■ **STATED TASK**
Of all the lines here, how many include the string "picture"? Answer with the number only.
>> Start RAW DATA
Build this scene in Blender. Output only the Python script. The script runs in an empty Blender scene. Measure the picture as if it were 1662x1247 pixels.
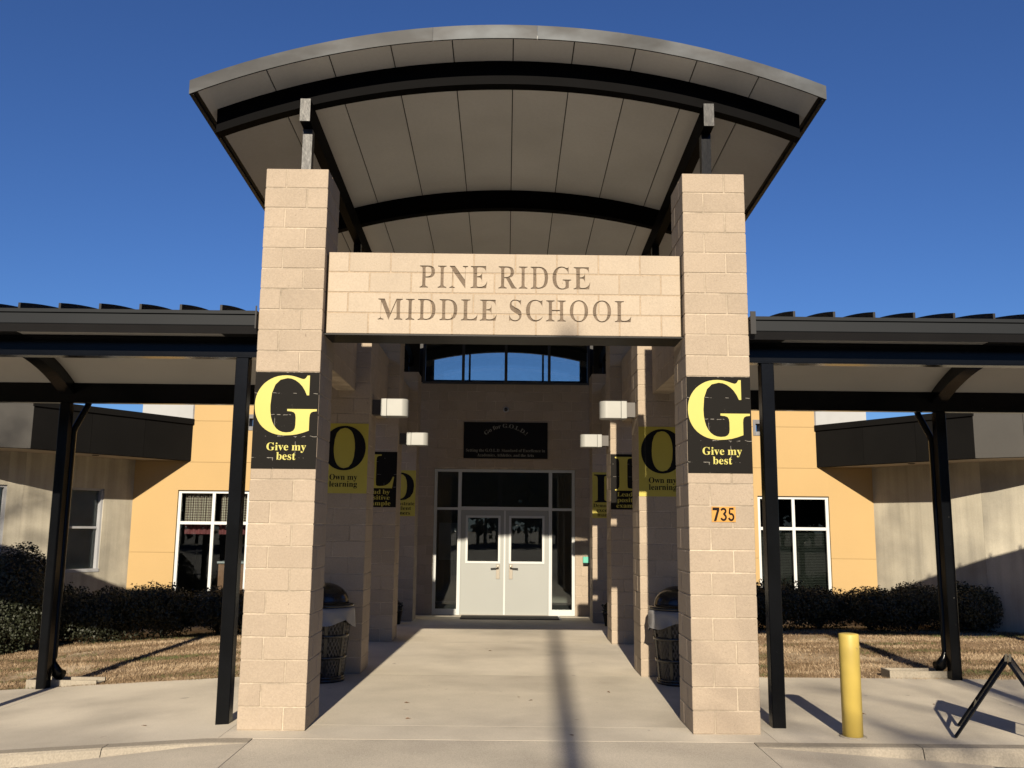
import bpy, bmesh, math, random, json
from mathutils import Vector, Matrix
random.seed(7)
SC = bpy.context.scene
COL = SC.collection
R = math.radians

# ------------------------------------------------------------------ camera
cam = bpy.data.cameras.new('camera')
cam.sensor_width = 36.0
cam.lens = 36.0 * 1478.4 / 1662.0
cam.clip_start = 0.05
cam.clip_end = 2000.0
camo = bpy.data.objects.new('camera', cam)
COL.objects.link(camo)
_p, _y, _r = 0.1550, 0.0055, 0.0099
_F = Vector((math.sin(_y) * math.cos(_p), math.cos(_y) * math.cos(_p), math.sin(_p)))
_R = Vector((math.cos(_y), -math.sin(_y), 0))
_U = _R.cross(_F)
_R2 = math.cos(_r) * _R + math.sin(_r) * _U
_U2 = -math.sin(_r) * _R + math.cos(_r) * _U
M = Matrix((_R2, _U2, -_F)).transposed().to_4x4()
M.translation = Vector((0.0369, -8.535, 1.8269))
camo.matrix_world = M
SC.camera = camo

# ------------------------------------------------------------------ sky, sun, exposure
SUN_EL, SUN_AZ = 24.0, 2.1          # the sun stands behind the camera, a touch to its left
world = bpy.data.worlds.new('World')
SC.world = world
world.use_nodes = True
wn = world.node_tree
bg = wn.nodes['Background']
sky = wn.nodes.new('ShaderNodeTexSky')
sky.sky_type = 'NISHITA'
sky.sun_disc = False
sky.sun_elevation = R(SUN_EL)
sky.sun_rotation = R(180.0 + SUN_AZ)
sky.altitude = 0.0
sky.air_density = 1.0
sky.dust_density = 0.0
sky.ozone_density = 10.0
hs = wn.nodes.new('ShaderNodeHueSaturation')
hs.inputs['Hue'].default_value = 0.507
hs.inputs['Saturation'].default_value = 1.0
hs.inputs['Value'].default_value = 1.06
wn.links.new(sky.outputs[0], hs.inputs['Color'])
wn.links.new(hs.outputs[0], bg.inputs[0])
bg.inputs[1].default_value = 0.05
sun = bpy.data.lights.new('sun', 'SUN')
sun.energy = 5.0
sun.angle = R(0.53)
sun.color = (1.0, 0.87, 0.68)
suno = bpy.data.objects.new('sun', sun)
COL.objects.link(suno)
_dir = Vector((math.sin(R(SUN_AZ)) * math.cos(R(SUN_EL)), math.cos(R(SUN_AZ)) * math.cos(R(SUN_EL)), -math.sin(R(SUN_EL))))
suno.rotation_euler = _dir.to_track_quat('-Z', 'Y').to_euler()
suno.location = (-5, -40, 25)
SC.view_settings.view_transform = 'Standard'
SC.view_settings.look = 'None'
SC.view_settings.exposure = 0.8
SC.view_settings.gamma = 1.0
SC.view_settings.use_curve_mapping = False

# ------------------------------------------------------------------ materials
def nt(name):
    m = bpy.data.materials.new(name)
    m.use_nodes = True
    t = m.node_tree
    return m, t, t.nodes['Principled BSDF']

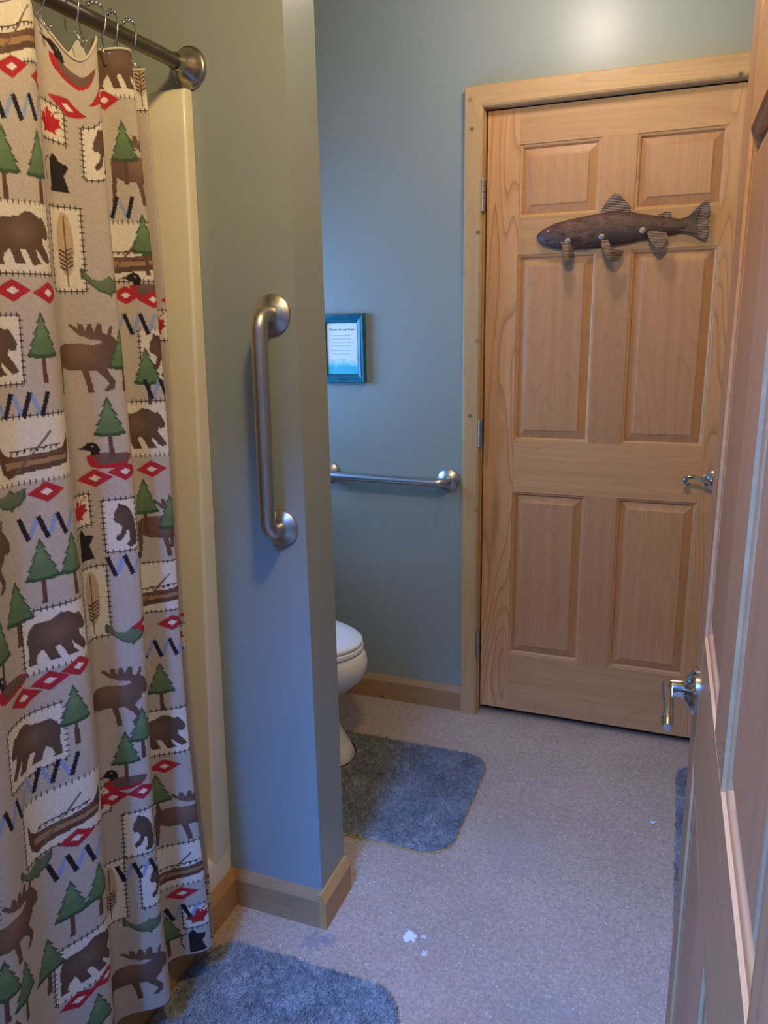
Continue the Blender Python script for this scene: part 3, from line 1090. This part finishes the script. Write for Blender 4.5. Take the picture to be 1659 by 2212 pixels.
>> End RAW DATA
■ **ANSWER TO THIS PROBLEM**
2